Reviews

Review: The Hollow (The Mill at Sonning)

Brian Blessed directs this revival of Agatha Christie’s whodunit

Brian Blessed was 16 when he was cast as Edward Angkatell in Agatha Christie‘s 1951 play The Hollow at the Mexborough Theatre Guild in Yorkshire. Many decades have passed since then, but you get the impression that this production of The Hollow at The Mill at Sonning, Blessed’s stage directing debut, probably isn’t all that different from his first experience of the play. Not that that’s a problem per se – you don’t go and see a Christie country house murder mystery if you’re looking for a cutting edge night at the theatre.

What Blessed has created, with the help of set designer Dinah England, lighting designer Matthew Biss and sound designer Matt Smee is a perfectly serviceable and enjoyable whodunit with a generous smattering of laughs and a successfully pulled off switcheroo.

The laughs are largely reliant on Hildegard Neil in the role of Lady Angkatell, the "batty" but charming hostess of The Hollow, a suburban villa outside London where the housemaid still brings breakfast in bed and weekend guests still dress for dinner. Neil, who happens to be married to Blessed, gets all Christie’s best lines and delivers them with considerable panache. "The worst of murder is that it upsets the servants so much," she says, shortly after discovering that one of her guests, a distant cousin by the name of Dr John Christow, has been shot by person or persons unknown.

Emily Stride has a good time with John’s spineless wife Gerda and Leanne Rowe is all attitude as Veronica Craye, the Hollywood film star who just happens to be renting the cottage down the lane. But not all the casting is so successful. Jason Riddington lacks the charisma to make John a believable love interest, a problem for a plot that hinges on jealousy and revenge. And Rosalind Blessed (Blessed and Neil’s daughter) never feels quite at home in the role of Henrietta Angkatell, another cousin down for the weekend, who also happens to be having an affair with John.

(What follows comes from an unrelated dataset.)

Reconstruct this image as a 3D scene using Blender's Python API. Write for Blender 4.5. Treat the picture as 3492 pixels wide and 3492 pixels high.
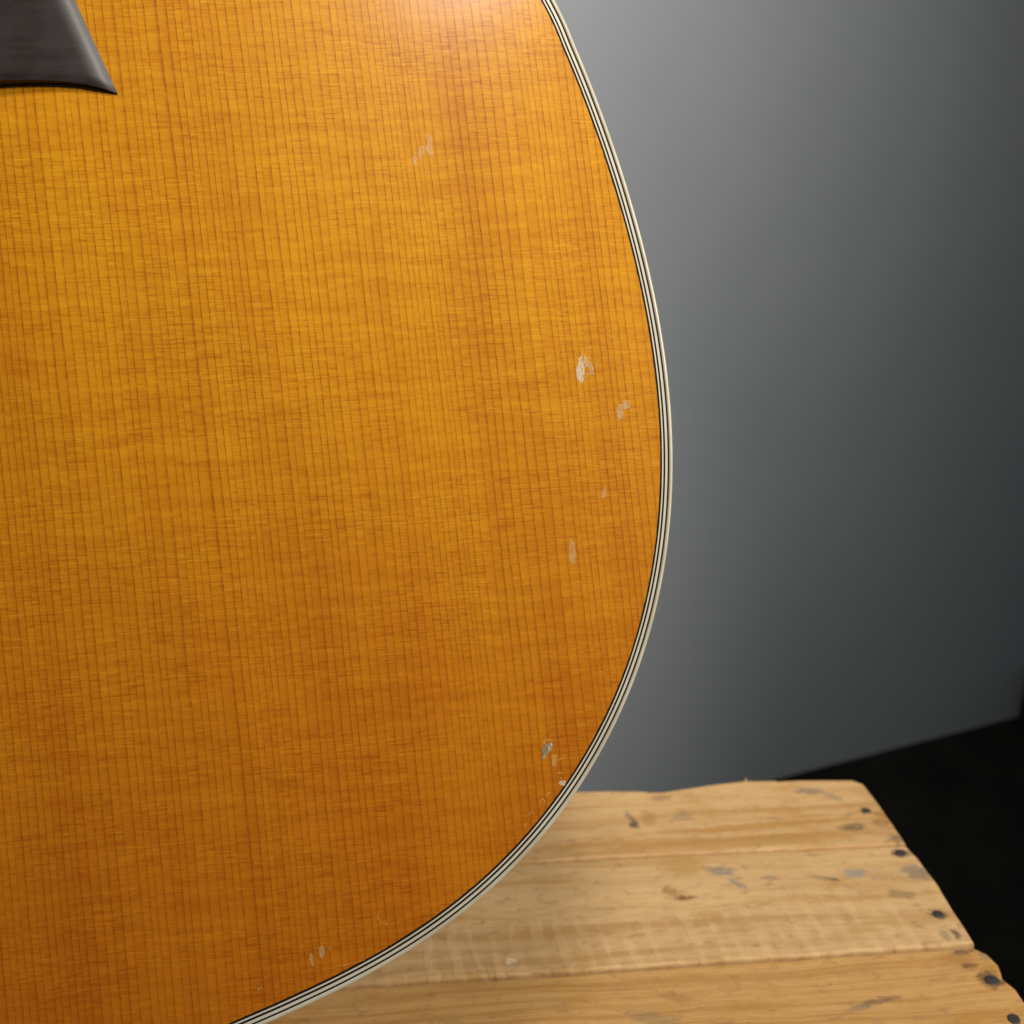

Plenty of Christie’s dialogue is pretty creaky, but there’s fun to be had in the business of the servants (George Telfer as Gudgeon the butler and Angharad Berrow as housemaid Doris are a cheery double act) and in Inspector Colquhoun’s (an able Noel White) eventual unravelling of the mystery. This show won’t be rocking anyone’s world, but if you find yourself in the vicinity of The Mill at Sonning this summer, you won’t regret joining Blessed on this light-hearted trip down memory lane.

The Hollow runs at the Mill at Sonning until 27 August.